┌────────

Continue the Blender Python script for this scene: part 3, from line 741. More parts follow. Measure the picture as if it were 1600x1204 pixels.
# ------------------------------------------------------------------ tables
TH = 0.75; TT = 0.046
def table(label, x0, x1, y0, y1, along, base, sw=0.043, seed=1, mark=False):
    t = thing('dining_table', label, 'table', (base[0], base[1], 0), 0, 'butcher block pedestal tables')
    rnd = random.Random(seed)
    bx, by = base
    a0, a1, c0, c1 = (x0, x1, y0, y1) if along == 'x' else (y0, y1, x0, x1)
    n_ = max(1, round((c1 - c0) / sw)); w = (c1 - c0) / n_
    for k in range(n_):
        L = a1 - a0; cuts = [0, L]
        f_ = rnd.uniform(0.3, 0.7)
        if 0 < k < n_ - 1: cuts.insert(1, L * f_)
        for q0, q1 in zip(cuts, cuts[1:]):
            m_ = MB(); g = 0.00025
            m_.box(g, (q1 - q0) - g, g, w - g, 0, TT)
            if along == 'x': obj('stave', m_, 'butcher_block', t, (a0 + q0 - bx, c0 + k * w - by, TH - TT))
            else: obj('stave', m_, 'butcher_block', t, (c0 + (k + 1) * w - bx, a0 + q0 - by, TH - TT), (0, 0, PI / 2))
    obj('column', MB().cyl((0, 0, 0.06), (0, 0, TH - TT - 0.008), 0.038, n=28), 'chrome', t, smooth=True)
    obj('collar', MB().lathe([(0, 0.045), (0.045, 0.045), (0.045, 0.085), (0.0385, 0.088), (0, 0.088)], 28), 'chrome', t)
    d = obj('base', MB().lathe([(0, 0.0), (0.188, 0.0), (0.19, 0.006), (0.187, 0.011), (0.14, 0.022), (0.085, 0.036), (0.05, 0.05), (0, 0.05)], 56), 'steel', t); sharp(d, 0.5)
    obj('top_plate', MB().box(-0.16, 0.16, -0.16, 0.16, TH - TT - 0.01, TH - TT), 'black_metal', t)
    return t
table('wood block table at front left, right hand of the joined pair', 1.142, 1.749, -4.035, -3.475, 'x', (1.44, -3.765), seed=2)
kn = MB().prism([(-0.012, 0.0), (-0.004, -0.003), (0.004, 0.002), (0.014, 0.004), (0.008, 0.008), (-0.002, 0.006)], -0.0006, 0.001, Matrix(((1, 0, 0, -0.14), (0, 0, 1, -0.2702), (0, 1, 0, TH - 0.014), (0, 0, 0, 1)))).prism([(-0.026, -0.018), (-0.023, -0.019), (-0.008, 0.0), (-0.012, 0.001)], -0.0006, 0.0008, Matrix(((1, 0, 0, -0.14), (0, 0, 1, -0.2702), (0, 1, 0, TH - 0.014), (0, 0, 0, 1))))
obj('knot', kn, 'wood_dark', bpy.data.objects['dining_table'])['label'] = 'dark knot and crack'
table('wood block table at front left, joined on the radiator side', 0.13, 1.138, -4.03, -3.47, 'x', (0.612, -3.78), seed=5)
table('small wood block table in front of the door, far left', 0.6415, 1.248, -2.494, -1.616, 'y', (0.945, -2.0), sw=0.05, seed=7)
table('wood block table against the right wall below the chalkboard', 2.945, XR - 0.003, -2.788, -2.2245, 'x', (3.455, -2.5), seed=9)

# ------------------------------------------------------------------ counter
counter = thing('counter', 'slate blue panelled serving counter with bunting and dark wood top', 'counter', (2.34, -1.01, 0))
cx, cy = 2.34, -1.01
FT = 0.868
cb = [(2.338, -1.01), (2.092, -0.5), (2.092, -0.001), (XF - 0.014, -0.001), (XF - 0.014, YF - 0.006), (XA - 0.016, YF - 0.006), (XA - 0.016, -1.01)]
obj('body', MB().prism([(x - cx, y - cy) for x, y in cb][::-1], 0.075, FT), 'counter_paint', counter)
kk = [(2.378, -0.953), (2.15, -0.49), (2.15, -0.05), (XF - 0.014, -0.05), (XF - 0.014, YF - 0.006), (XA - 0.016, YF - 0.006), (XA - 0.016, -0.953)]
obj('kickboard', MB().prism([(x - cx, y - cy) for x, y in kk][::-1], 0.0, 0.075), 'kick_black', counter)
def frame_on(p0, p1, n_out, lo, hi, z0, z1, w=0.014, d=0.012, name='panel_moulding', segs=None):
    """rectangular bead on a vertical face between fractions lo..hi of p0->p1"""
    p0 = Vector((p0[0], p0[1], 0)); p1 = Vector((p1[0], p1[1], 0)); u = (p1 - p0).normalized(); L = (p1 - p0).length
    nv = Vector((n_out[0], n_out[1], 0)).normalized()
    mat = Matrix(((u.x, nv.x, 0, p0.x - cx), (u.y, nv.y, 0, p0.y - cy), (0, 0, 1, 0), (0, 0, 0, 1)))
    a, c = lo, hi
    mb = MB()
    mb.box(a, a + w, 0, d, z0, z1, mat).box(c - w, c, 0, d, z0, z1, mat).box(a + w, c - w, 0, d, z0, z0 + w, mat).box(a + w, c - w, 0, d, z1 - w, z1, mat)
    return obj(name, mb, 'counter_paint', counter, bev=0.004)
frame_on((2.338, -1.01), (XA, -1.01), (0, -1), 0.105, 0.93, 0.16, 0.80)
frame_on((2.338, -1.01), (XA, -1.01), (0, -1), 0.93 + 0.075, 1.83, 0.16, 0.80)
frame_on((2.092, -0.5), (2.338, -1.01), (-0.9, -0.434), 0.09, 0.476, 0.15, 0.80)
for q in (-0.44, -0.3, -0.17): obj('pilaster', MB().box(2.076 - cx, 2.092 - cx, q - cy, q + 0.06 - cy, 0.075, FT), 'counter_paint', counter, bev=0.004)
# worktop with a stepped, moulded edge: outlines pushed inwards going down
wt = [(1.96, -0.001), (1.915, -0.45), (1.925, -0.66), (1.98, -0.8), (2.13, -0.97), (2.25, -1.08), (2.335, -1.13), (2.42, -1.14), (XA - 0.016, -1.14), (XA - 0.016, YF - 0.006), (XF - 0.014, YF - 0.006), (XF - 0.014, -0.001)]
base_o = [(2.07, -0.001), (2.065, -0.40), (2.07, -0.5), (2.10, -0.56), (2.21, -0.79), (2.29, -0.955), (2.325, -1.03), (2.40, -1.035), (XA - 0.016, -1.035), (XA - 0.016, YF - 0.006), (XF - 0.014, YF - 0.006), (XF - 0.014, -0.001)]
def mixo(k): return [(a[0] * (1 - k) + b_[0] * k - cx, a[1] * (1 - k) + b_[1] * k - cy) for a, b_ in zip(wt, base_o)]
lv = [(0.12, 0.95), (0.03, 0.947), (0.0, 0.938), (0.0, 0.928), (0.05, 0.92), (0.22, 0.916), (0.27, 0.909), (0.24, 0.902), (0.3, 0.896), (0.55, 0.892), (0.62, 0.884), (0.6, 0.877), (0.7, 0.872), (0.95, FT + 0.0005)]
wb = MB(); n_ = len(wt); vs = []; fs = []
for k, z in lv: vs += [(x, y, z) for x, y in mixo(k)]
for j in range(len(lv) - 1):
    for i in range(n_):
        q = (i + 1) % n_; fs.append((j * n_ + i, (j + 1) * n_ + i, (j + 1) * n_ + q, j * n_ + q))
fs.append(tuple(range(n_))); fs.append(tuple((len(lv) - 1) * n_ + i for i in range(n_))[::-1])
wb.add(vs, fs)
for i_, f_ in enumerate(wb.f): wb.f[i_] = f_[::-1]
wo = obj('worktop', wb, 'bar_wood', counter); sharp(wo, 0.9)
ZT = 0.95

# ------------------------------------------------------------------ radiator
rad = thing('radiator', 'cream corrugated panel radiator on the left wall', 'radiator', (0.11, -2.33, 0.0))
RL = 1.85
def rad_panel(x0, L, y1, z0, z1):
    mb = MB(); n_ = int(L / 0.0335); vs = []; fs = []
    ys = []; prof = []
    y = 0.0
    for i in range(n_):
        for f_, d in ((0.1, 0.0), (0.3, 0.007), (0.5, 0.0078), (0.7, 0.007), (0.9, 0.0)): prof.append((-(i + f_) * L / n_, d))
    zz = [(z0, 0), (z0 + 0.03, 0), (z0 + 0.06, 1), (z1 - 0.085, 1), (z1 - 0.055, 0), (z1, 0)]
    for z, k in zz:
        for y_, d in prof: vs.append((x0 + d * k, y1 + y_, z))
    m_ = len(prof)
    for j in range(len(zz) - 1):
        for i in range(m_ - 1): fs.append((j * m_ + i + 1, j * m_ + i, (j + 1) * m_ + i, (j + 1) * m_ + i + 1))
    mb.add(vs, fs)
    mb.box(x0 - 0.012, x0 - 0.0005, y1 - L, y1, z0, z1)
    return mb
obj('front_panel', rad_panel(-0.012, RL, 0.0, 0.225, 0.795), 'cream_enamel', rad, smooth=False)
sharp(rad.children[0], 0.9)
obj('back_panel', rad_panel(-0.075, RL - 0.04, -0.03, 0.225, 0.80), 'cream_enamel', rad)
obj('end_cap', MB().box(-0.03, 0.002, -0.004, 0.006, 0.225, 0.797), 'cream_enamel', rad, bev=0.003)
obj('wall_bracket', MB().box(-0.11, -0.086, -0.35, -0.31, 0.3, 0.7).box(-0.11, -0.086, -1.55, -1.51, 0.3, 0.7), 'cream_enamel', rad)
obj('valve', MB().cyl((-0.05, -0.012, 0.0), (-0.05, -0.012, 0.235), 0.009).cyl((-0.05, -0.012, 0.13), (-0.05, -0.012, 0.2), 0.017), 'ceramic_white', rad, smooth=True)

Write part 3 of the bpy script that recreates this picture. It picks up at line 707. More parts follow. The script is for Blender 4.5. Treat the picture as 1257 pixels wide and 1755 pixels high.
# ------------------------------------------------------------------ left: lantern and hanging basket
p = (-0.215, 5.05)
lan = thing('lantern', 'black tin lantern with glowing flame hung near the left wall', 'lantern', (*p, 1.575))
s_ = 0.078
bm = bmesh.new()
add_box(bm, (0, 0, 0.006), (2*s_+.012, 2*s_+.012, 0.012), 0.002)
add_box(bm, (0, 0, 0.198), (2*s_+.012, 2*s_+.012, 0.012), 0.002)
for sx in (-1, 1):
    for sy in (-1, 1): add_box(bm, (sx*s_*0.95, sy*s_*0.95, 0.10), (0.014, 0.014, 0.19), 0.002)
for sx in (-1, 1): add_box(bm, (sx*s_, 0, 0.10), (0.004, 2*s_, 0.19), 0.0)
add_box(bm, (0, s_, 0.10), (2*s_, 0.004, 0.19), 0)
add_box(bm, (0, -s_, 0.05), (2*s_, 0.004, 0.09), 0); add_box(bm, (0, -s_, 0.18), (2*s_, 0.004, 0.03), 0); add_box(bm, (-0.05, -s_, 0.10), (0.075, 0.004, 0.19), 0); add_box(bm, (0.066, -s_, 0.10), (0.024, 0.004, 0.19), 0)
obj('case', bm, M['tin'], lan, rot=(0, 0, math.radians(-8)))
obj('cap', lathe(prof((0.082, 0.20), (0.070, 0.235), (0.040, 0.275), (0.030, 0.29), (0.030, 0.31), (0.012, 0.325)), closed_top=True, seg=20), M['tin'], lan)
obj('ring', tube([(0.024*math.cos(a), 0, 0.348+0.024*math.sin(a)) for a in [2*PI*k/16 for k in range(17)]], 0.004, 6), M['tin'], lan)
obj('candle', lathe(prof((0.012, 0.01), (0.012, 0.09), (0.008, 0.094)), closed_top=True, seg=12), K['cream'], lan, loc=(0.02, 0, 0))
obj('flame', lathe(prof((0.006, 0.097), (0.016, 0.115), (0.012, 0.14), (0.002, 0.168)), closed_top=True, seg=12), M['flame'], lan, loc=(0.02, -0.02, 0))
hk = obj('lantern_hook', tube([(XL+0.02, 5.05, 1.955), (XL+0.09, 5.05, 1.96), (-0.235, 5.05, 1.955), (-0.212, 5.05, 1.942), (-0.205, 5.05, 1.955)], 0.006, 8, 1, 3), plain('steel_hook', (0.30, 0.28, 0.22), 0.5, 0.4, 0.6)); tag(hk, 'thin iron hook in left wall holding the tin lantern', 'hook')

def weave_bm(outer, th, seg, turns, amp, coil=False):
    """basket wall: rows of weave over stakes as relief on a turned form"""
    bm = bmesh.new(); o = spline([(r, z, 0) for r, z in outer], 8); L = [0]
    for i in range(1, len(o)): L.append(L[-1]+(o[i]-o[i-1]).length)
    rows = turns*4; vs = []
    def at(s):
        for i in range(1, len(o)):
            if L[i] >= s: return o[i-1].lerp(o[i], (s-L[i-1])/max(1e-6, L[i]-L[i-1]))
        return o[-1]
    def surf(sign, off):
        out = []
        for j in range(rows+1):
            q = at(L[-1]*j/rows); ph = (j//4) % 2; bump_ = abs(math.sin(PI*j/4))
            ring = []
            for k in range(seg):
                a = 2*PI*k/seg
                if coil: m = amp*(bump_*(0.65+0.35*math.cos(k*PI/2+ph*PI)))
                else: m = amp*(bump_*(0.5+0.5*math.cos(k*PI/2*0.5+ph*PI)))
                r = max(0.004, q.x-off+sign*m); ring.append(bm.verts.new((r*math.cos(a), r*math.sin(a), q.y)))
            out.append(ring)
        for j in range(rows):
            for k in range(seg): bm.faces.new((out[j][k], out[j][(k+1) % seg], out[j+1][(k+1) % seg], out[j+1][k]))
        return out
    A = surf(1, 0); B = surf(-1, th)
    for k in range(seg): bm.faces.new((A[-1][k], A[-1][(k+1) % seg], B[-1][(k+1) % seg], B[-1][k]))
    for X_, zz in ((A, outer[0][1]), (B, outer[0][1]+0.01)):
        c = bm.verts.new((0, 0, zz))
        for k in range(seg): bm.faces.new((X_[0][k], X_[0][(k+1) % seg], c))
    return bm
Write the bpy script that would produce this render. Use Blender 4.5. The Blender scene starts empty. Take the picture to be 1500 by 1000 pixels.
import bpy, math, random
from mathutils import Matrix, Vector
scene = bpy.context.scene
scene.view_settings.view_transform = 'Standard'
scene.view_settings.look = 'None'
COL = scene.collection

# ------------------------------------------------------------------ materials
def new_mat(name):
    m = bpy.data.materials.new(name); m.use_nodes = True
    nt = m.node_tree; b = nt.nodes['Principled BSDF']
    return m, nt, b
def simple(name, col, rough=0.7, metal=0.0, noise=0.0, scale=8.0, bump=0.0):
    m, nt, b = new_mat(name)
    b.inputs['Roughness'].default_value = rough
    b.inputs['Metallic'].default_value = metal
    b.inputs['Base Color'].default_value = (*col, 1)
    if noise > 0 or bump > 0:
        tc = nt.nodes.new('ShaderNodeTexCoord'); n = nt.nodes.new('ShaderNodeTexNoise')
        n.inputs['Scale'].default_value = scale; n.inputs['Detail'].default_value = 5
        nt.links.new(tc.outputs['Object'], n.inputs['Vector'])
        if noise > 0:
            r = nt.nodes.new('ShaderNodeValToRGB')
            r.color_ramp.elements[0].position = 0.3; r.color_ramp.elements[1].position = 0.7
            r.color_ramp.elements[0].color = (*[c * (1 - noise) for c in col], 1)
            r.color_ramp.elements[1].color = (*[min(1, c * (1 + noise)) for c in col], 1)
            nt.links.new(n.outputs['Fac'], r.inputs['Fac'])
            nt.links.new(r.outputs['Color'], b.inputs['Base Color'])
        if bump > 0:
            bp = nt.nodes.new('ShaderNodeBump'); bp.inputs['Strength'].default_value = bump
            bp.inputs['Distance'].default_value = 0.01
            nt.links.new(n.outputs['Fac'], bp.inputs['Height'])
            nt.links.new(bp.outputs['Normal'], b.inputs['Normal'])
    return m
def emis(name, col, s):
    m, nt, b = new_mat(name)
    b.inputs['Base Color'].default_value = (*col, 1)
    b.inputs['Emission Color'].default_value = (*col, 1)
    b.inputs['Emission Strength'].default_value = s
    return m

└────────

### Set task
Copy out precisely the lines that begin at the line containing "Write the bpy" and end at the line containing "COL = scene.collection", including both; write nothing else.

### Solution to the exercise
Write the bpy script that would produce this render. Use Blender 4.5. The Blender scene starts empty. Take the picture to be 1500 by 1000 pixels.
import bpy, math, random
from mathutils import Matrix, Vector
scene = bpy.context.scene
scene.view_settings.view_transform = 'Standard'
scene.view_settings.look = 'None'
COL = scene.collection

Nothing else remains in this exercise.